2019年の出版大手3社の決算は、小学館、集英社、講談社のいずれも増収増益だ。しかし売上の内訳を見るといずれも紙の書籍や雑誌は減っており、伸びているのは電子、物販や版権ビジネス、広告収入である。

つまり電子コミックやマンガアプリなどのデジタル部門が伸び(マンガアプリでは課金のみならず広告からの収益もある)、国内外にIP(知的財産)を展開し、版権や物販、2.5次元舞台に代表されるライブエンタテインメントなどから稼ぐことで、好業績になったわけだ。

こうした版権ビジネスから得た収益は冒頭に述べた「出版市場1兆5432億円」には含まれないから、出版業界全体としてはそれ以上の売上を叩き出していることは間違いない。

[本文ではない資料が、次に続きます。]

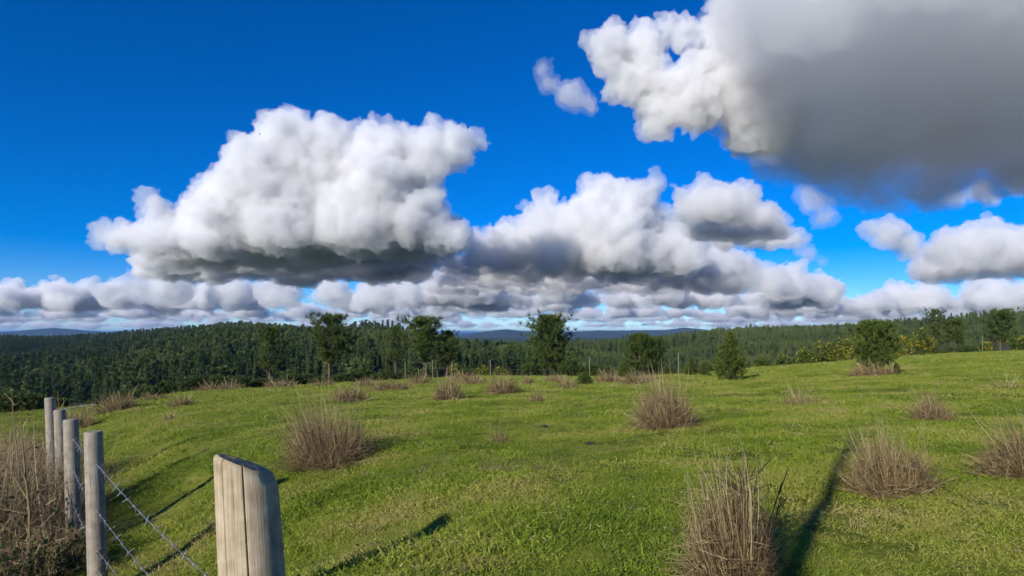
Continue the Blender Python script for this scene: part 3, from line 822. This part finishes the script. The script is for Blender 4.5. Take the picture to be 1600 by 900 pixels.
# ------------------------------------------------------------------ fence
def post(name, u, Z, d, top, lean, label, seed, big=False):
    R = np.random.RandomState(seed)
    X = u * Z; gz_ = float(ground(X, Z)[0]); ztop = -(top - HOR) / F * Z
    h = ztop - gz_ + .25
    EDGE_ = .024 if big else .02
    seg = 480 if big else 40; rows = 60 if big else 26
    zs = np.concatenate([np.linspace(0, h - EDGE_, rows - 6), h - EDGE_ + EDGE_ * np.array([.25, .5, .7, .85, .95, 1.0])])
    cracks = [(-1.95, .012, .009, .0), (-1.22, .012, .018, .0), (-1.55, .012, .002, .0), (.6, .014, .012, 0), (2.2, .014, .012, 0)] if big else [(R.uniform(-3, 0), .02, .008, 0) for _ in range(3)]
    drop = lambda x_, y_: (.050 * (y_ / d + .5) + .050 * (x_ / (d / 2) + 1) ** 1.05 + .022 * float(smooth(.66, .80, x_ / (d / 2)))) if x_ > -d / 2 else 0.0
    V = []; fresh = []
    for zi, z in enumerate(zs):
        f = z / h
        tt = max(0, (z - (h - EDGE_)) / EDGE_)
        rb = d / 2 * (1.06 - .10 * f) * (1 - (.11 if big else .07) * tt ** 2)
        for s in range(seg):
            a = -math.pi + 2 * math.pi * s / seg
            r = rb * (1 + .014 * math.sin(2 * a + seed + z) + .006 * math.sin(5 * a + 2 * z))
            for (ca, cw, cd, z0) in cracks:
                cc = ca + .10 * math.sin(2.1 * (z + seed)) * (1 if big else .3) - (.16 * (h - z) if big else 0)
                da = (a - cc + math.pi) % (2 * math.pi) - math.pi
                ww = cw * (1 + .5 * math.sin(9 * z + ca))
                if big: ww = max(ww, .0165)
                r -= cd * (d / .24) * math.exp(-(da / ww) ** 2) * (1 if f > z0 else 0) * (1 - .3 * tt)
            x_ = r * math.cos(a); y_ = r * math.sin(a); zz = z
            if big and f > .5:       # sawn slope, falling to the right, with a broken notch
                k = smooth(.5, 1, np.array([f]))[0]
                zz = z - k * drop(x_, y_)
            V.append((x_, y_, zz)); fresh.append(max(0, tt - .1) * .9 if big else 0)
    V = np.array(V); n = len(zs)
    Fc = []
    for i in range(n - 1):
        for s in range(seg):
            s2 = (s + 1) % seg
            Fc.append((i * seg + s, i * seg + s2, (i + 1) * seg + s2, (i + 1) * seg + s))
    Vt = V[(n - 1) * seg:].copy()
    if big:
        cx = Vt.mean(0); rv = np.linalg.norm((Vt - cx)[:, :2], axis=1); rs = np.maximum(rv, np.median(rv) * .99); Vt[:, :2] = cx[:2] + (Vt - cx)[:, :2] * (rs / rv)[:, None]
    # top: rings to the centre
    base = (n - 1) * seg; allV = [V]; tot = len(V)
    for k, q_ in enumerate((.97, .86, .70, .52, .34, .16)):
        ring = Vt.copy(); ctr = Vt.mean(0); ring = ctr + (ring - ctr) * q_; ring[:, 2] = [h - drop(*v_[:2]) + .012 * fbm(v_[None] * 38, 3, 5)[0] for v_ in ring] if big else ring[:, 2] + .0006 * R.normal(size=seg)
        allV.append(ring); prev = base if k == 0 else tot - seg
        for s in range(seg):
            s2 = (s + 1) % seg
            Fc.append((prev + s, prev + s2, tot + s2, tot + s))
        tot += seg; fresh += [.8 if big else 0] * seg
    allV.append(allV[-1].mean(0)[None]); fresh.append(.5 if big else 0)
    T_ = [(tot - seg + s, tot - seg + (s + 1) % seg, tot) for s in range(seg)]
    V = np.concatenate(allV)
    Fc = np.concatenate([q2t(np.array(Fc)), np.array(T_)])
    me = mesh_np(name, V, Fc, [M['bigpost'] if big else M['post']], shade=True)
    at = me.attributes.new('fresh', 'FLOAT', 'POINT'); at.data.foreach_set('value', np.array(fresh, np.float32))
    o = link(name, me, None, (X, Z, gz_ - .25)); o.rotation_euler = (lean[1], lean[0], 0)
    tag(o, label, 'fence post')
    return o
FP = [(-.398, 2.4, .226, 693), (-.645, 4.33, .116, 674), (-.682, 5.6, .122, 655), (-.700, 7.2, .120, 640), (-.714, 8.3, .122, 621)]
PO_0 = post('fence_post', *FP[0], (-.055, 0), 'thick split log post with slanted sawn top, nearest the camera', 1, True)
PO_1 = post('fence_post', *FP[1], (-.03, 0), 'slim round weathered post standing clear, second nearest', 2)
PO_2 = post('fence_post', *FP[2], (-.03, .0), 'weathered post left of the slim clear one, at the thicket edge', 3)
PO_3 = post('fence_post', *FP[3], (-.035, 0), 'shorter post overlapping the farthest post', 4)
PO_4 = post('fence_post', *FP[4], (-.045, 0), 'farthest and highest-reaching fence post at the end of the row', 5)
POSTS = list(enumerate((PO_0, PO_1, PO_2, PO_3, PO_4)))
# tall pole behind the camera whose shadow lies across the right of the pasture
tip = gp(1334, 690); t_ = (tip.y + 1.3) / SDIR.y
pt = Vector(tip) - SDIR * t_
gz0 = float(ground(pt.x, pt.y)[0])
V, Fc = tube([(.34, 0, -.4), (.25, 0, .8), (.11, .01, 2), (0, 0, pt.z - gz0)], [.062, .052, .040, .022], 16)
o = link('wooden_pole', mesh_np('wooden_pole', V, q2t(Fc), [M['post']], shade=True), None, (pt.x, pt.y, gz0))
tag(o, 'tall wooden pole behind the viewer that throws the long shadow on the right', 'pole')

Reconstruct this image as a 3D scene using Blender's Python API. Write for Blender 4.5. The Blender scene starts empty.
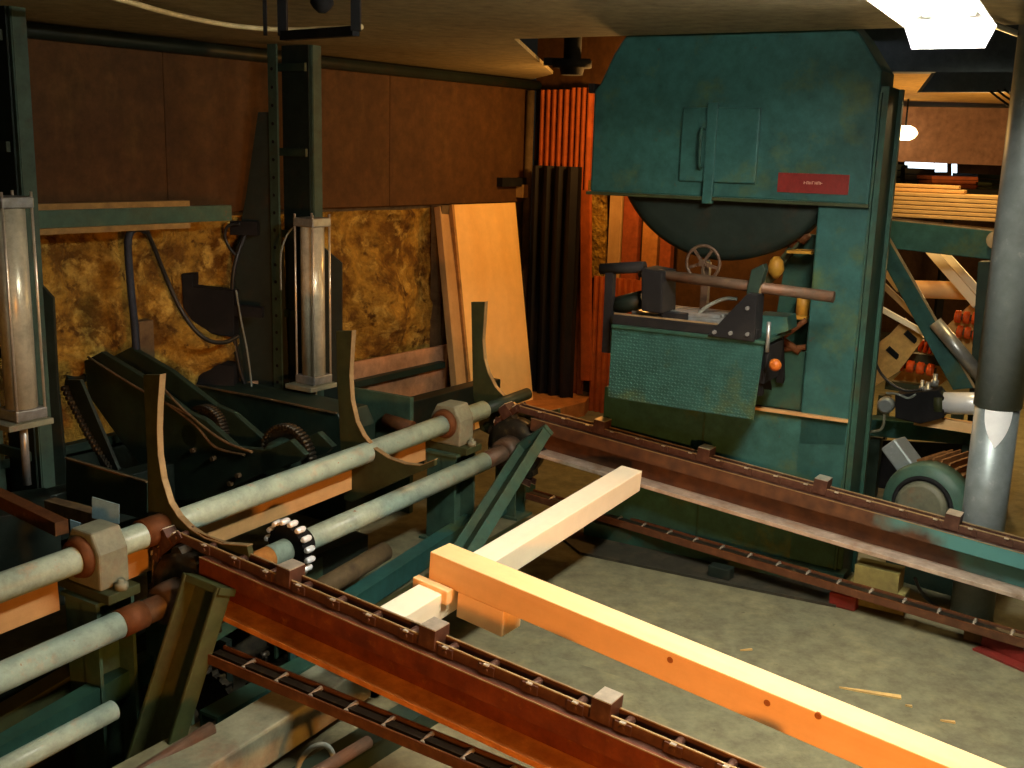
import bpy, bmesh, math, random
from mathutils import Vector, Matrix
random.seed(7)
V = Vector
COL = bpy.context.scene.collection
PI = math.pi
# ------------------------------------------------------------------ camera
FPX = 1080.0; PITCH = math.radians(12.2); ROLL = 0.028; EYE = V((0, 0, 1.8))
cF = V((0, math.cos(PITCH), -math.sin(PITCH)))
_r = V((1, 0, 0)); _u = V((0, math.sin(PITCH), math.cos(PITCH)))
cR = _r*math.cos(ROLL) + _u*math.sin(ROLL); cU = _u*math.cos(ROLL) - _r*math.sin(ROLL)
cam = bpy.data.objects.new('camera', bpy.data.cameras.new('camera')); COL.objects.link(cam)
cam.data.sensor_width = 36; cam.data.lens = FPX/1024*36; cam.data.clip_start = .02
cam.matrix_world = Matrix((( cR.x, cU.x, -cF.x, 0), (cR.y, cU.y, -cF.y, 0), (cR.z, cU.z, -cF.z, EYE.z), (0, 0, 0, 1)))
bpy.context.scene.camera = cam

# measured points: where the sight line of a photo pixel meets a known plane of the room
def ray(x, y): return cF + cR*((x-512)/FPX) - cU*((y-384)/FPX)
def onz(x, y, z): d = ray(x, y); return EYE + d*((z-EYE.z)/d.z)
def onp(x, y, P, n): d = ray(x, y); return EYE + d*((P-EYE).dot(n)/d.dot(n))
def ony(x, y, Y): return onp(x, y, V((0, Y, 0)), V((0, 1, 0)))
Z = V((0, 0, 1))
def horiz(v): return V((v.x, v.y, 0)).normalized()

AX = -ray(-1254, -74).normalized()            # the deck rails run this way (towards the right front, slightly down)
TX = ray(1245, 129).normalized()              # the shafts run this way
AH = horiz(AX); TH = horiz(TX)
WD = V((.599, .801, 0)).normalized()          # left wall
DN = AX.cross(TX).normalized()
if DN.z < 0: DN = -DN
SP0 = onz(840, 588, 0); SX = V((-.873, .488, 0)).normalized(); SN = V((-.488, -.873, 0)).normalized()
def sp(u, z, o=0): return SP0 + SX*u + SN*o + Z*z                 # saw frame: u to the left, o to the front
def sf(x, y, o=0): return onp(x, y, SP0 + SN*o, SN)
def su(x, y, o=0): P = sf(x, y, o); return (P-SP0).dot(SX), P.z
CZ = 2.29

# ------------------------------------------------------------------ materials
def mat(name, base, rough=.6, metal=0., spots=(), bump=0., bscale=60., emit=None, estr=0., mottle=.38, bdist=.01):
    """spots: (colour, scale, lo, hi, stretch)"""
    m = bpy.data.materials.new(name); m.use_nodes = True
    nt = m.node_tree; N = nt.nodes; L = nt.links
    b = N['Principled BSDF']
    b.inputs['Base Color'].default_value = (*base, 1); b.inputs['Roughness'].default_value = rough
    b.inputs['Metallic'].default_value = metal
    tc = N.new('ShaderNodeTexCoord')
    cur = None
    def setc(a, fac, col):
        mx = N.new('ShaderNodeMix'); mx.data_type = 'RGBA'
        if a is None: mx.inputs[6].default_value = (*base, 1)
        else: L.new(a, mx.inputs[6])
        mx.inputs[7].default_value = (*col, 1); L.new(fac, mx.inputs[0]); return mx.outputs[2]
    for s in spots:
        col, sc, lo, hi = s[:4]; st = s[4] if len(s) > 4 else (1, 1, 1)
        mp = N.new('ShaderNodeMapping'); mp.inputs['Scale'].default_value = st
        L.new(tc.outputs['Object'], mp.inputs['Vector'])
        n = N.new('ShaderNodeTexNoise'); n.inputs['Scale'].default_value = sc; n.inputs['Detail'].default_value = 6
        n.inputs['Roughness'].default_value = .65
        L.new(mp.outputs[0], n.inputs['Vector'])
        r = N.new('ShaderNodeMapRange'); r.inputs[1].default_value = lo; r.inputs[2].default_value = hi
        L.new(n.outputs['Fac'], r.inputs[0]); cur = setc(cur, r.outputs[0], col)
    b.inputs['Specular IOR Level'].default_value = .22
    if not emit and mottle:
        n = N.new('ShaderNodeTexNoise'); n.inputs['Scale'].default_value = 13; n.inputs['Detail'].default_value = 9; n.inputs['Roughness'].default_value = .72
        L.new(tc.outputs['Object'], n.inputs['Vector'])
        r = N.new('ShaderNodeMapRange'); r.inputs[1].default_value = .3; r.inputs[2].default_value = .7
        r.inputs[3].default_value = 1-mottle; r.inputs[4].default_value = 1+mottle*.7; L.new(n.outputs['Fac'], r.inputs[0])
        cb = N.new('ShaderNodeCombineColor')
        for k_ in range(3): L.new(r.outputs[0], cb.inputs[k_])
        mx = N.new('ShaderNodeMix'); mx.data_type = 'RGBA'; mx.blend_type = 'MULTIPLY'; mx.inputs[0].default_value = 1
        if cur: L.new(cur, mx.inputs[6])
        else: mx.inputs[6].default_value = (*base, 1)
        L.new(cb.outputs[0], mx.inputs[7]); cur = mx.outputs[2]
    if cur: L.new(cur, b.inputs['Base Color'])
    if bump:
        n = N.new('ShaderNodeTexNoise'); n.inputs['Scale'].default_value = bscale; n.inputs['Detail'].default_value = 4
        L.new(tc.outputs['Object'], n.inputs['Vector'])
        bp = N.new('ShaderNodeBump'); bp.inputs['Strength'].default_value = bump; bp.inputs['Distance'].default_value = bdist
        L.new(n.outputs['Fac'], bp.inputs['Height']); L.new(bp.outputs[0], b.inputs['Normal'])
    if emit:
        b.inputs['Emission Color'].default_value = (*emit, 1); b.inputs['Emission Strength'].default_value = estr
    return m
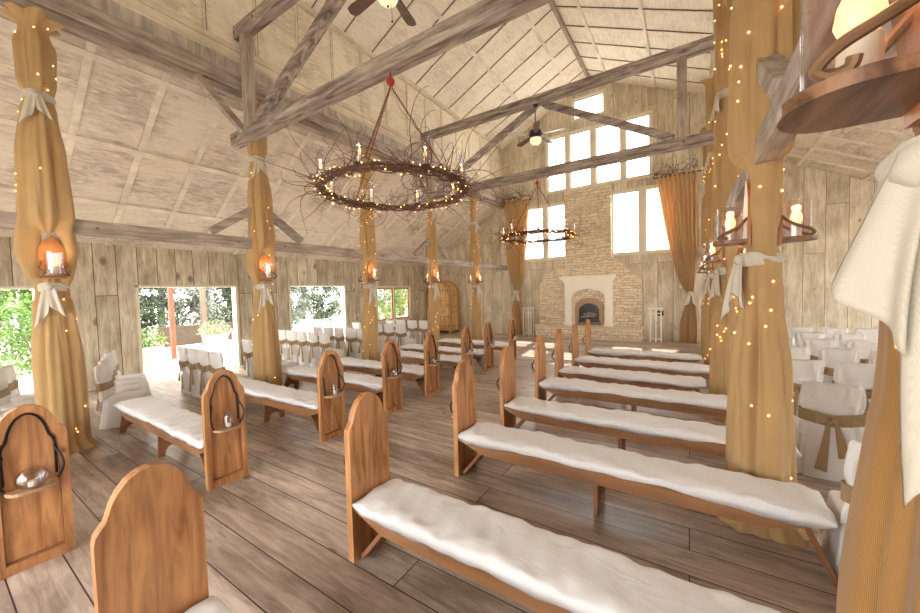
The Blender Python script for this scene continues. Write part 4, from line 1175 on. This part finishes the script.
t = MB().box(-.065, .065, -.065, .065, -.06, 3.0); tag(t.build('porch_post', M['redpost'], loc=(-15.0, 4.9, 0)), 'reddish wooden post standing on the patio outside the second doorway', 'post')
t = MB().box(-.09, .09, -.09, .09, -.06, 3.0); tag(t.build('porch_post', M['bark'], loc=(-17.9, 6.99, 0)), 'slim bark-brown pole farther out on the patio, right of the reddish post', 'post')
b = MB(); b.box(-19.2, -19.0, 5.7, 8.6, -.06, .8); tag(b.build('garden_wall', M['hedgewall']), 'low dark brown garden wall behind the patio planters', 'wall')

# ------------------------------------------------------------------ light, world, camera
W = bpy.data.worlds.new('World'); bpy.context.scene.world = W; W.use_nodes = True
nt = W.node_tree; bg = nt.nodes['Background']
bg.inputs[0].default_value = (1, .98, .95, 1); bg.inputs[1].default_value = 5.0
sd = bpy.data.lights.new('sun', 'SUN'); sd.energy = 6; sd.angle = .012; sd.color = (1, .93, .82)
so = bpy.data.objects.new('sun', sd); C.objects.link(so)
d = Vector((.14, -1, -1.6)).normalized(); so.rotation_euler = d.to_track_quat('-Z', 'Y').to_euler()

yaw, pitch, roll = math.radians(32.85), math.radians(2.38), math.radians(1.53)
fwd = Vector((-sin(yaw) * cos(pitch), cos(yaw) * cos(pitch), -sin(pitch)))
right = Vector((cos(yaw), sin(yaw), 0)); down = fwd.cross(right)
r2 = cos(roll) * right + sin(roll) * down; d2 = -sin(roll) * right + cos(roll) * down
cd = bpy.data.cameras.new('camera'); cam = bpy.data.objects.new('camera', cd); C.objects.link(cam)
m = Matrix((r2, -d2, -fwd)).transposed().to_4x4(); m.translation = Vector((0, 0, 2.0)); cam.matrix_world = m
cd.sensor_width = 36; cd.lens = 355.8 / 920 * 36; cd.clip_start = .02; cd.clip_end = 300
S = bpy.context.scene; S.camera = cam
S.view_settings.view_transform = 'Standard'; S.view_settings.look = 'None'; S.view_settings.gamma = 1; S.view_settings.use_curve_mapping = False
S.view_settings.exposure = 0.92
S.cycles.use_denoising = True
S.cycles.max_bounces = 10; S.cycles.diffuse_bounces = 6; S.cycles.transparent_max_bounces = 24
S.cycles.sample_clamp_indirect = 6
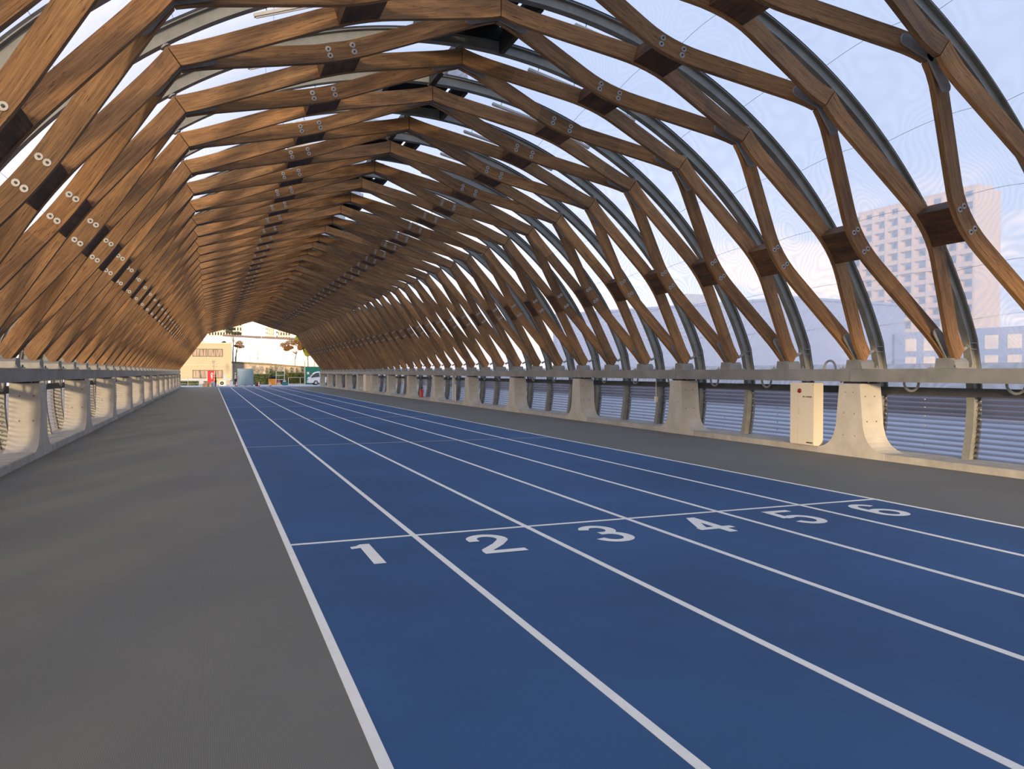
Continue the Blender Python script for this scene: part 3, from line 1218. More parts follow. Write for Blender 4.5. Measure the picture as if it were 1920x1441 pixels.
# ------------------------------------------------------------------ small things along the cabinet row
t = empty('fire_extinguisher', (XR + 0.28, 46.3, 0.07), 'red fire extinguisher on the curb, cabinet row', 'fire extinguisher')
M_FX = plain('extinguisher_red', (0.55, 0.02, 0.02), 0.3)
MB().lathe([(0.09, 0.0), (0.11, 0.02), (0.11, 0.42), (0.06, 0.50), (0.03, 0.52)], (0, 0, 0), 16).obj('cylinder', M_FX, t, smooth=True)
MB().lathe([(0.03, 0.52), (0.03, 0.58)], (0, 0, 0), 10).box(-0.03, 0.12, -0.015, 0.015, 0.57, 0.60).obj('valve', M_BLACK, t)
MB().tube([(0.03, 0, 0.55), (0.14, 0, 0.5), (0.15, 0, 0.25)], 0.012).obj('hose', M_BLACK, t)

t = empty('switch_box', (XR + 0.62, 24.4, 0), 'small cream switch box on a thin conduit below the beam', 'switch box')
for n_, y_ in (('switch_box', Y(5) - 0.45 - 0.0),):
    pass
t.location = (XR + 0.40, 19.55, 0)
MB().box(-0.03, 0.03, -0.05, 0.05, 0.74, 0.90).obj('box', M_CAB, t)
MB().tube([(0, 0, 0.90), (0, 0, 1.43)], 0.012).obj('conduit', M_CAB, t)

t = empty('steel_post', (XR + 0.25, 39.4, 0.066), 'slim pale post standing on the curb beside a pier', 'post')
MB().box(-0.05, 0.05, -0.09, 0.09, 0.0, 1.36).obj('column', M_STEELW, t)
MB().box(-0.09, 0.09, -0.13, 0.13, 0.0, 0.03).obj('foot_plate', M_GALV, t)
MB().tube([(0.06, -0.12, 0.0), (0.06, -0.12, 0.9)], 0.03).obj('pipe', M_WHITE, t)

t = empty('control_cabinet', (XR + 0.02, 64.6, 0.07), 'tall pale cabinet between far piers of the cabinet row', 'cabinet')
MB().box(0, 0.35, -1.4, -0.2, 0, 1.33).obj('body', M_CAB, t)
MB().box(-0.012, 0, -1.37, -0.83, 0.03, 1.3).obj('door', M_CAB, t)
MB().box(-0.012, 0, -0.80, -0.23, 0.03, 1.3).obj('door', M_CAB, t)

# dome camera under a ridge bar
t = empty('dome_camera', (XC - 0.02, Y(2) + 0.9, 7.66), 'small white dome camera hanging from the ridge bar', 'camera')
MB().lathe([(0.06, -0.08), (0.075, -0.07), (0.075, 0.0)], (0, 0, 0), 16).obj('housing', M_WHITE, t)
MB().lathe([(0.01, -0.15), (0.045, -0.13), (0.06, -0.08)], (0, 0, 0), 16).obj('lens_dome', M_STEELW, t, smooth=True)

# ------------------------------------------------------------------ ground outside
GZ = -0.2
M_GROUND = plain('outdoor_paving', (0.46, 0.47, 0.50), 0.85, 0, 0.12, 0.6)
g = MB().box(-260, 420, YE + 3.5, 620, GZ - 0.3, GZ).obj('ground', M_GROUND)
tag(g, 'pale asphalt yard beyond the far opening', 'ground', kind='structure')
mb = MB()
for xa, xb in ((-260, XC - 8.3), (XC + 8.3, 420)):
    mb.box(xa, xb, -160, YE, GZ - 0.3, GZ)
mb.box(-260, 420, YE, YE + 3.5, GZ - 0.3, GZ - 0.001)
mb.box(XC - 8.3, XC + 8.3, -160, YB - 3, GZ - 0.3, GZ + 0.12)
g = mb.obj('ground', M_GROUND)
tag(g, 'pale ground beside the hall, seen through the clear sheets', 'ground', kind='structure')
g = MB().prism([(YE, -0.03), (YE + 3.5, GZ + 0.001), (YE + 3.5, GZ - 0.2), (YE, -0.35)], 'x', XL, XR).obj('ground', M_PAVE)
tag(g, 'short paved ramp leaving the hall', 'ground', kind='structure')

# ------------------------------------------------------------------ far yard: office building
M_CREAM = plain('cream_siding', (0.40, 0.345, 0.22), 0.7, 0, 0.04, 0.5)
M_TRIM = plain('cream_trim', (0.56, 0.50, 0.35), 0.6)
M_FRAME = plain('bronze_frame', (0.07, 0.05, 0.035), 0.5)
M_GREYP = plain('grey_panel', (0.36, 0.39, 0.42), 0.7)
M_LIME = plain('lime_sign', (0.42, 0.44, 0.05), 0.6)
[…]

ただし、こうしたデジタルの伸びを、コミックのない出版社がマネするのは難しい。それは読者が近いエンタメ小説でも同じだ。コミックに比べて小説は「ウェブやアプリで読ませてマネタイズする」というスマホ時代への適応が圧倒的に出遅れている。

それだけではない。中国や韓国ではウェブ小説や小説アプリサービスが伸長しており、それと比べると日本の小説業界はデジタルシフトが致命的に遅れている。さらに二次展開も一部を除いて旧態依然とした状態が続いている。